印刷終了後、版面上に付着したインキ、湿し水、紙粉などをきれに拭き取った版全面に、低圧水銀ランプを用いて波長254nm、照度20mW/cm2の紫外線を20秒照射した。その後、網点を書き込んでいた部分について直ちにCA−W型接触角計で水の接触角を測定したところ、接触角は8°となり、十分な親水性を示すことを確認した。すなわち、版材は疎水化剤塗布前の状態戻り、版再生ができたことを確認した。
【0056】
【比較例】
実施例1のIR吸収剤KAYASORB CY-37(日本化薬製)を、IR吸収剤KAYASORB IR-820(B)(日本化薬製)に変更する他は同様にして疎水化剤を調製した。 KAYASORB IR-820(B)の分解開始温度は140℃(メーカ公表値)である。この疎水化剤を用いて、実施例と同様に、画像書き込み、印刷を行った。印刷開始1〜5枚目は、画線部が印刷されるだけでなく、本来インキが付かない非画線部にもインキが部分的に付着し汚れているような印刷物であったが、次第に汚れは消えていき、10枚目には印刷物全体が白地になり、画像は印刷されなかった。すなわち、非画線部の熱可塑性樹脂微粒子だけでなく、IRで画像を書き込んだ部分の疎水化剤も充分に溶融せず、版に固着できずに、インキ粘着力 および/又は 湿し水の洗浄効果により版材表面から除去されたことを確認した。
【0057】
【発明の効果】
本発明によれば、IR吸収剤によって変換された熱が熱可塑性樹脂の溶融開始前に該吸収剤自身に吸収されることがないので、上記IR吸収剤による変換熱を熱可塑性樹脂粒子に効率よく吸収させて、該熱可塑性樹脂粒子を速やかに溶融させることができ、その結果、IR光に基づいて疎水性画線部を効率よく形成することができる。
【0058】
それ故、本発明によれば、IRを用いた画像書き込み装置の必要出力を低減して、同装置のコストの低減および省エネを図ることができる。
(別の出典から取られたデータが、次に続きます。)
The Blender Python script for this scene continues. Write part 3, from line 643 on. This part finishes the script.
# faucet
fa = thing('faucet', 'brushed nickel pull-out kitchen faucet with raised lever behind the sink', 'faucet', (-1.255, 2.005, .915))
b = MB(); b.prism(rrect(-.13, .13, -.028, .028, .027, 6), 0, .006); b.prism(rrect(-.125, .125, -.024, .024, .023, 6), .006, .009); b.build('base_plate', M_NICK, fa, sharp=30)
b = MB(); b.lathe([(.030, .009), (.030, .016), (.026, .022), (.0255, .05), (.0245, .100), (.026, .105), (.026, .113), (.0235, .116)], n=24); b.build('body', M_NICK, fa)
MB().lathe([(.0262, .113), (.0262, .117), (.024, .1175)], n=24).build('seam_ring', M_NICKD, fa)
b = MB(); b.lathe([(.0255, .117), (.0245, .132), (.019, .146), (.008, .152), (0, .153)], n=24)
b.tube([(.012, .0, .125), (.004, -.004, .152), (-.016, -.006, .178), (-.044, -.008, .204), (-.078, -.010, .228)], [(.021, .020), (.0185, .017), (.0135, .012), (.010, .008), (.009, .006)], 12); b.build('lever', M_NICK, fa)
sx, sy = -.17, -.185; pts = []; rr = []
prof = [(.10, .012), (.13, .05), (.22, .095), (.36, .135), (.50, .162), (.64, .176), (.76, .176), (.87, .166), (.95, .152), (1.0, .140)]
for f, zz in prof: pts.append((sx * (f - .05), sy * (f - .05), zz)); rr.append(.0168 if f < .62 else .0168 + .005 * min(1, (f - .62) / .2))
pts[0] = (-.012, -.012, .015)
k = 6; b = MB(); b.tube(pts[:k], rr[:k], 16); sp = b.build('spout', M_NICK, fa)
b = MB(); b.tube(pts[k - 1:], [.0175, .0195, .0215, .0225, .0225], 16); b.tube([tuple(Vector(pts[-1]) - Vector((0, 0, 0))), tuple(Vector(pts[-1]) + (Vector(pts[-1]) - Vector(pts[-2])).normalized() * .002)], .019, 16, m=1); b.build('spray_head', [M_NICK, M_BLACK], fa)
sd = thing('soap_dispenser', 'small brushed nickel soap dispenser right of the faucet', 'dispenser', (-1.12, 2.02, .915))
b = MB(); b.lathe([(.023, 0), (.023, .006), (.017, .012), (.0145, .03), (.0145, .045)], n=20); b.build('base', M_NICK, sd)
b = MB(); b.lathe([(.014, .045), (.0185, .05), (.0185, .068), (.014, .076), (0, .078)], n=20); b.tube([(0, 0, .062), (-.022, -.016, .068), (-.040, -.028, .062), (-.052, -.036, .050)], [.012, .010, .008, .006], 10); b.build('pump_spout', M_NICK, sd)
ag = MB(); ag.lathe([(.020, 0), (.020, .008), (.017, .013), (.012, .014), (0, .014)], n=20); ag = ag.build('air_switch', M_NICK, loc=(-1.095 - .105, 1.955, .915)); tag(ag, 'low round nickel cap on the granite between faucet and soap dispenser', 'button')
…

また、画像書き込み速度が向上することから、版作製の準備時間を短縮して、印刷機の稼働率を向上することができる。
【図面の簡単な説明】
【図1】 IR吸収剤のTG-DTG曲線を例示したグラフである。
【図2】本発明による印刷版材用塗布液を塗布した印刷用版材の断面図である。
【図3】版材表面が親水性を示している状態を示す断面図である。
【図4】版材の作製と再生の手順を示す概念図である。
【図5】版材表面に描かれた画像(画線部)とその白地(非画線部)の一例を示す斜視図である。
【図6】親水性の版材表面へ有機系化合物により画線部を形成し、印刷終了後、紫外線照射により画線部を消去する様子を時間に沿って示したグラフ図である。
【符号の説明】
P 印刷用版材
1 基材
2 中間層
3 コート層
4 有機系化合物層
4a 画線部
5 非画線部
Claims (5)
- 光触媒を含む親水性の版材表面の少なくとも一部に疎水性の画線部を形成して印刷用版材を作製する方法であって、
少なくとも、担体液、熱可塑性樹脂粒子および熱分解性を有するIR吸収剤を含み、かつ、該IR吸収剤が前記熱可塑性樹脂粒子の溶解開始温度よりも高い分解開始温度を有する印刷版材用塗布液を、疎水化剤として前記版材表面に塗布する疎水化剤塗布工程と、
前記版材表面の少なくとも一部を加熱処理して疎水性画線部を形成する画線書込み工程と、
前記版材表面の疎水性画線部以外の部分に塗布された前記疎水化剤を除去する疎水化剤除去工程と、
を含むことを特徴とする印刷用版材の作製方法。 - 前記光触媒が酸化チタンであることを特徴とする請求項1に記載の印刷用版材の作製方法。
- 前記光触媒がアナターゼ型酸化チタンであることを特徴とする請求項1に記載の印刷用版材の作製方法。
- 前記IR吸収剤が前記熱可塑性樹脂粒子に含有もしくは添着されていることを特徴とする請求項1ないし3のいずれかに記載の印刷用版材の作製方法。
- 前記IR吸収剤が前記熱可塑性樹脂粒子に含有もしくは添着されている状態で、前記IR吸収剤と前記熱可塑性樹脂の複合物の光の吸収率が光の波長800nm〜850nm、好ましくは、約830nmにピークを有することを特徴とする請求項4に記載の印刷用版材の作製方法。